I work with many local banks and to help my clients get construction financing. I’m going to need to be involved to get you the financing. They want what’s called a sworn statement, which is where we need blueprints. They do an appraisal on those blueprints. They take the value of the home that you’re going to build or in the case of remodeling or an addition, the value of your home, plus the renovations. What they’re looking for is typically 80%. I call it skin in the game. They want an 80% loan to value to give money to you need. I do work with a bank that can get a 90% loan to value for you. The way it works will develop your blueprints. We’ll send those to the bank, they’ll do an appraisal and then they’ll see how much money you need to put down versus how much money we need for the renovation or build the project.

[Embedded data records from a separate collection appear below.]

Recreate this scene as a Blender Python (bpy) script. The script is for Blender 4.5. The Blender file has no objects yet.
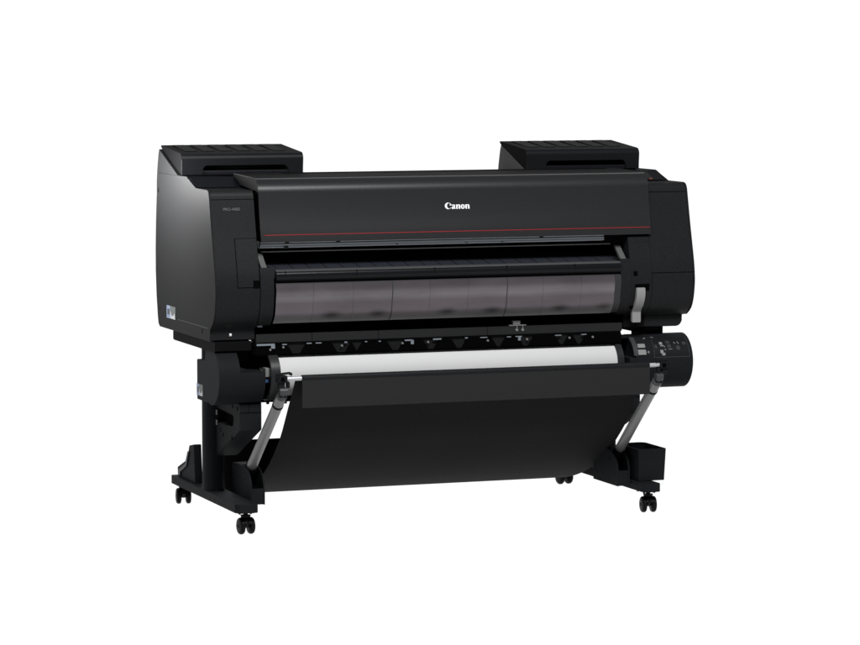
import bpy, bmesh, math
from mathutils import Vector, Matrix
C = bpy.context.scene.collection
R = math.radians

# ------------------------------------------------------------------ materials
def mat(name, col, rough=.45, spec=.25, metal=0, bump=0, bscale=700, var=0, emis=None):
    m = bpy.data.materials.new(name); m.use_nodes = True
    nt = m.node_tree; b = nt.nodes['Principled BSDF']
    b.inputs['Base Color'].default_value = (*col, 1)
    b.inputs['Roughness'].default_value = rough
    b.inputs['Specular IOR Level'].default_value = spec
    b.inputs['Metallic'].default_value = metal
    tc = nt.nodes.new('ShaderNodeTexCoord')
    if bump or var:
        n = nt.nodes.new('ShaderNodeTexNoise'); n.inputs['Scale'].default_value = bscale
        n.inputs['Detail'].default_value = 2
        nt.links.new(tc.outputs['Object'], n.inputs['Vector'])
        if bump:
            bp = nt.nodes.new('ShaderNodeBump'); bp.inputs['Strength'].default_value = bump
            bp.inputs['Distance'].default_value = .0006
            nt.links.new(n.outputs['Fac'], bp.inputs['Height'])
            nt.links.new(bp.outputs['Normal'], b.inputs['Normal'])
        if var:
            n2 = nt.nodes.new('ShaderNodeTexNoise'); n2.inputs['Scale'].default_value = bscale*.6
            nt.links.new(tc.outputs['Object'], n2.inputs['Vector'])
            mr = nt.nodes.new('ShaderNodeMapRange')
            mr.inputs['From Min'].default_value = .3; mr.inputs['From Max'].default_value = .7
            mr.inputs['To Min'].default_value = 1-var; mr.inputs['To Max'].default_value = 1+var
            nt.links.new(n2.outputs['Fac'], mr.inputs['Value'])
            vm = nt.nodes.new('ShaderNodeVectorMath'); vm.operation = 'SCALE'
            vm.inputs[0].default_value = col
            nt.links.new(mr.outputs['Result'], vm.inputs['Scale'])
            nt.links.new(vm.outputs['Vector'], b.inputs['Base Color'])
    return m

M = dict(
    body=mat('black_textured_plastic', (.0088, .0091, .0098), .42, .06, bump=.3, bscale=420, var=.20),
    cover=mat('dark_grey_cover_plastic', (.0118, .0120, .0128), .32, .22, bump=.2, bscale=420, var=.10),
    panel=mat('side_panel_plastic', (.0088, .0089, .0092), .55, .03, bump=.5, bscale=600, var=.45),
    panel_lit=mat('lit_inner_panel_plastic', (.060, .060, .061), .7, .03, bump=.5, bscale=620, var=.35),  # lighter copy of the side panel: the lit look put into its colour
    endface=mat('shaded_end_plastic', (.0019, .0019, .0021), .6, .01, bump=.3, bscale=420),  # darkened copy for left-facing ends, offsetting lamp light in the colour
    smooth=mat('smooth_black_plastic', (.0060, .0062, .0078), .30, 0.06),
    shelf=mat('bluish_black_plastic', (.0020, .0025, .0036), .45, .02),
    top=mat('shaded_black_top', (.0030, .0031, .0036), .6, .01, bump=.2),  # darkened copy for upward faces, holding back backdrop reflection and overhead light
    hole=mat('deep_black', (.0012, .0012, .0012), .8, .01),
    under=mat('chassis_black', (.0035, .0035, .0038), .6, 0.02, bump=.2),
    stand=mat('stand_painted_steel', (.0078, .0084, .0096), .60, .03, bump=.25, var=.12),
    rub=mat('caster_black', (.0042, .0042, .0048), .38, 0.05),
    metal=mat('brushed_grey_metal', (.42, .43, .45), .42, .5, metal=.6),
    rail=mat('carriage_rail_metal', (.40, .43, .46), .38, .4, metal=.2),
    tube=mat('grey_tube', (.15, .15, .15), .35, .30, metal=.2, bump=.1),
    lever=mat('light_grey_plastic', (.17, .17, .17), .45, .3),
    sticker_white=mat('sticker_white', (.32, .33, .34), .5, .1),
    white=mat('white_mark', (.60, .60, .60), .5, .2),
    mark=mat('grey_mark', (.10, .10, .10), .5, .2),
    dim=mat('dim_mark', (.022, .022, .023), .4, .15),
    red=mat('red_line_paint', (.150, .011, .014), .4, .2),
    paper=mat('white_roll_paper', (.41, .41, .41), .7, .1),
    fabric=mat('black_basket_fabric', (.0092, .0092, .0092), .85, .05, bump=.6, bscale=500, var=.22),
    band=mat('grey_basket_hem', (.0150, .0150, .0150), .85, .05, bump=.5, bscale=700, var=.10),
    blue=mat('blue_plastic', (.02, .05, .13), .4, .3),
)

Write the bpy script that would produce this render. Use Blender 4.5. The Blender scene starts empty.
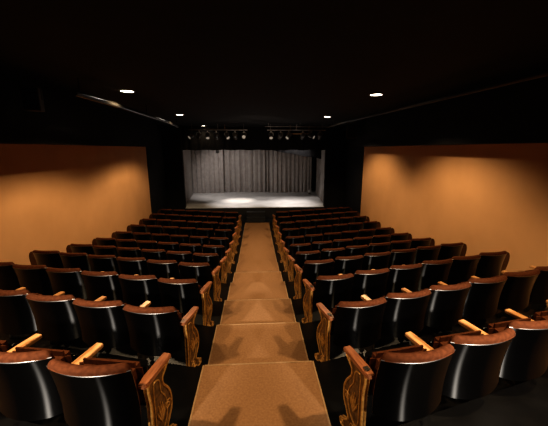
import bpy, bmesh, math, random
from mathutils import Vector, Matrix
random.seed(7)
C = bpy.context.scene.collection
PI = math.pi
EYE = 3.2                       # camera height above the floor in front of the stage
AL = 0.262                      # angle of the seat rows to the stage
SP = 0.53                       # seat spacing

# ---------------------------------------------------------------- materials
def mat(name, col, rough=0.6, metal=0.0, noise=None, scale=20.0, bump=0.0, spec=0.5, aniso=0.0,
        emit=None, estr=0.0, detail=4.0, sheen=0.0, stretch=None, coat=0.0):
    m = bpy.data.materials.new(name); m.use_nodes = True
    nt = m.node_tree; b = nt.nodes['Principled BSDF']
    b.inputs['Base Color'].default_value = (*col, 1)
    b.inputs['Roughness'].default_value = rough
    b.inputs['Metallic'].default_value = metal
    b.inputs['Specular IOR Level'].default_value = spec
    if coat: b.inputs['Coat Weight'].default_value = coat
    if sheen:
        b.inputs['Sheen Weight'].default_value = sheen
        b.inputs['Sheen Tint'].default_value = (*[min(1, c * 3) for c in col], 1)
    if emit:
        b.inputs['Emission Color'].default_value = (*emit, 1)
        b.inputs['Emission Strength'].default_value = estr
    if noise or bump:
        tc = nt.nodes.new('ShaderNodeTexCoord'); n = nt.nodes.new('ShaderNodeTexNoise')
        n.inputs['Scale'].default_value = scale; n.inputs['Detail'].default_value = detail
        src = tc.outputs['Object']
        if stretch:
            mp = nt.nodes.new('ShaderNodeMapping'); mp.inputs['Scale'].default_value = stretch
            nt.links.new(src, mp.inputs['Vector']); src = mp.outputs['Vector']
        nt.links.new(src, n.inputs['Vector'])
        if noise:
            mx = nt.nodes.new('ShaderNodeMix'); mx.data_type = 'RGBA'
            mx.inputs['A'].default_value = (*col, 1); mx.inputs['B'].default_value = (*noise, 1)
            rp = nt.nodes.new('ShaderNodeValToRGB')
            rp.color_ramp.elements[0].position = 0.35; rp.color_ramp.elements[1].position = 0.68
            nt.links.new(n.outputs['Fac'], rp.inputs['Fac'])
            nt.links.new(rp.outputs['Color'], mx.inputs['Factor'])
            nt.links.new(mx.outputs['Result'], b.inputs['Base Color'])
        if bump:
            bp = nt.nodes.new('ShaderNodeBump'); bp.inputs['Strength'].default_value = bump
            bp.inputs['Distance'].default_value = 0.004
            nt.links.new(n.outputs['Fac'], bp.inputs['Height']); nt.links.new(bp.outputs['Normal'], b.inputs['Normal'])
    if aniso:                   # brushed lacquer: black body under a sideways-brushed gloss
        gl = nt.nodes.new('ShaderNodeBsdfAnisotropic'); gl.distribution = 'BECKMANN'
        gl.inputs['Color'].default_value = (1, 1, 1, 1); gl.inputs['Roughness'].default_value = rough
        gl.inputs['Anisotropy'].default_value = -aniso
        fr = nt.nodes.new('ShaderNodeFresnel'); fr.inputs['IOR'].default_value = 1.28
        mxs = nt.nodes.new('ShaderNodeMixShader'); b.inputs['Specular IOR Level'].default_value = 0.02; b.inputs['Roughness'].default_value = 0.3
        nt.links.new(fr.outputs['Fac'], mxs.inputs['Fac']); nt.links.new(b.outputs['BSDF'], mxs.inputs[1]); nt.links.new(gl.outputs['BSDF'], mxs.inputs[2])
        nt.links.new(mxs.outputs['Shader'], nt.nodes['Material Output'].inputs['Surface'])
        tg = nt.nodes.new('ShaderNodeCombineXYZ'); tg.inputs['Z'].default_value = 1      # brushed sideways, so glints stretch up and down
        nt.links.new(tg.outputs['Vector'], gl.inputs['Tangent'])
    return m

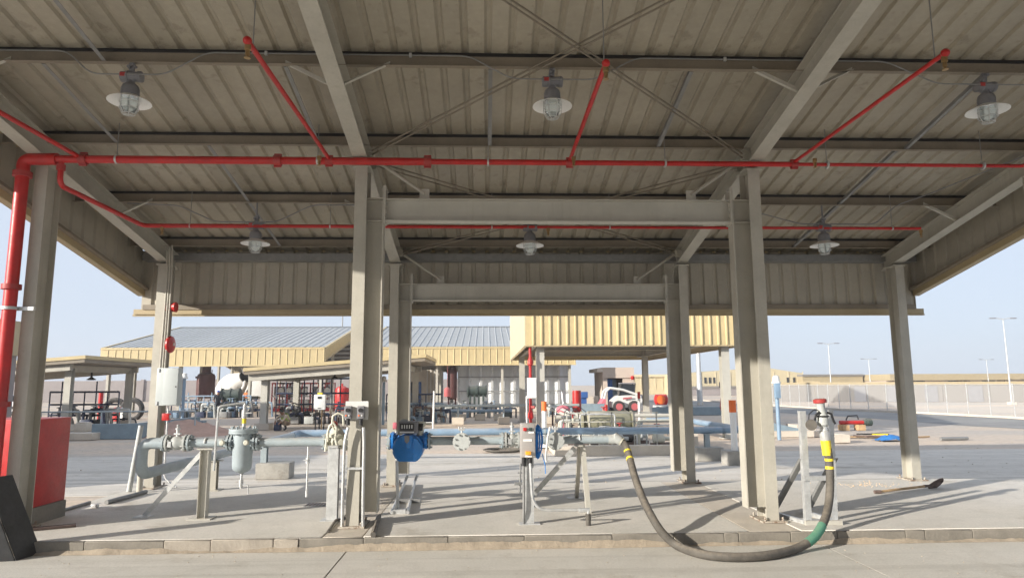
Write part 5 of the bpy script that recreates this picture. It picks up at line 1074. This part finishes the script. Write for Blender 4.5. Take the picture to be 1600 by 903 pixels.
# ------------------------------------------------------------------ middle distance: right
a, b = atY(942, 600, 52), atY(991, 600, 52); zt = atY(960, 575, 52).z
T = thing('gate_kiosk', 'pinkish concrete kiosk with a dark doorway behind the loader', 'kiosk', ((a.x+b.x)/2, 54, 0)); w = b.x-a.x
M().bx(a.x, a.x+.35, 52, 56, 0, zt-.75).build('left_wall', 'render_pink', T); M().bx(b.x-.3, b.x, 52, 56, 0, zt-.75).build('right_wall', 'render_pink', T); M().bx(a.x, b.x, 55.70, 56, 0, zt-.75).build('rear_wall', 'render_pink', T)
M().bx(a.x, b.x, 51.95, 56.05, zt-.75, zt+.05).build('roof_block', 'render_pink', T); M().bx(a.x-.42, a.x, 51.90, 56.10, zt-.3, zt-.02).build('canopy_lip', 'concrete', T)
M().bx(a.x+1.55, b.x-.3, 52.05, 52.20, 0, zt-.75).build('front_panel', 'render_pink', T); M().bx(a.x+.36, a.x+.8, 52.40, 52.50, .1, 2.4).build('door', 'blue', T); M().bx(a.x+.82, a.x+1.3, 53.40, 53.50, .1, 2.4).build('inner_cupboard', 'pipe_blue', T)
M().lathe((a.x+2.25, 51.80, 2.35), Z_, [(.1, 0), (.14, .05), (.14, .25), (.06, .3)], 10).build('red_lamp', 'red', T)
# skid-steer loader
o = atY(973, 620, 49.6); o = V((o.x, 49.6, 0)); T = thing('skid_steer_loader', 'white skid-steer loader with red wheels parked in front of the kiosk', 'loader', o)
def lb(m, nm, mt, par=None, **k): m.v = [v+o for v in m.v]; return m.build(nm, mt, par or T, **k)
for x in (-.42, .68):
    for y in (-.65, .65):
        wl = lb(M().cyl((x, y-.15, .42), (x, y+.15, .42), .42, 20), 'wheel', 'tyre'); lb(M().cyl((x, y-.165, .42), (x, y+.165, .42), .25, 14), 'rim', 'wheel_red'); 
lb(M().prism([(-.95, .35), (1.25, .35), (1.35, .9), (1.2, 1.25), (-.5, 1.2), (-.95, .8)], 'y', -.48, .48), 'body', 'white', bev=.04)
lb(M().prism([(-.35, 1.2), (.75, 1.2), (.85, 2.0), (-.15, 2.05)], 'y', -.42, .42), 'cab', 'glass_dark', bev=.03)
for x0_, x1_ in ((-.35, -.15), (.75, .85)):
    for y in (-.44, .44): lb(M().cyl((x0_, y, 1.2), (x1_, y, 2.05), .045, 8), 'cab_pillar', 'black')
lb(M().rbox((.33, 0, 2.07), (1.1, .95, .08), .03), 'cab_roof', 'lamp_grey')
for y in (-.56, .56):
    lb(M().tube([(1.2, y, 1.1), (.9, y, 1.28), (-.1, y, 1.62), (-1.0, y, 1.75), (-1.3, y, 1.5), (-1.5, y, .75)], .085, 8), 'lift_arm', 'white'); lb(M().prism([(-.1, .92), (.55, 1.02), (.55, 1.1), (-.1, 1.05)], 'y', y-.09, y-.05 if y < 0 else y+.09), 'red_stripe', 'wheel_red')
lb(M().prism([(-1.45, .1), (-1.35, .95), (-1.5, 1.0), (-1.95, .25), (-1.95, .1)], 'y', -.8, .8), 'bucket', 'pink_tarp')
lb(M().rbox((1.3, 0, .9), (.25, .8, .7), .06), 'rear_grille', 'lamp_grey')
# bund walls behind, red drum, blue bin, crates, marker posts
def wallbox(px0, px1, y0_, y1_, Y, mt, name, label, cat, dep=.3): a, b = atY(px0, y0_, Y), atY(px1, y1_, Y); return solo(M().bx(a.x, b.x, Y, Y+dep, 0, a.z), name, mt, label, cat, bev=.02)
wallbox(858, 946, 631, 646, 47, 'bund_blue', 'bund_wall', 'blue-grey containment wall left of the loader', 'wall'); wallbox(1020, 1132, 636, 646, 44, 'bund_blue', 'bund_wall', 'blue-grey containment wall right of the loader', 'wall')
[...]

And then we do monthly draws. I’ll do a month worth of work after we sign our contract and all the details are worked out, we work and get some of the materials ordered, we’ll do monthly draws. What happens there is, I do work like say, demolition or framing, then the bank comes in, they do an inspection, they sign off that it’s okay that I did everything right. The city comes in, they do their inspections, they sign off that we did everything right. And myself and my sub go to a title company, who is a third source that the bank will hire to hold the money in escrow and they disperse it as I complete the work. So, every month we’ll have an inspection; you’ll approve the payout as well as the bank, the title company and the city inspectors. Then everyone gets paid and we move on to the next months’ worth of work.

At the end of the building process, there are two ways you can handle converting your construction loan into a conventional mortgage.  One is there are two closings, you’ll have a construction loan, then you close and then you’ll get a permanent mortgage. But the best way to do it is one loan where it’s a construction loan that turns into your permanent mortgage. At this point, you can set up whatever type of mortgage you want; a 30-year mortgage, 15-year mortgage, a 5-year arm. It’s just a conventional, typical mortgage that you’d have on any residential property.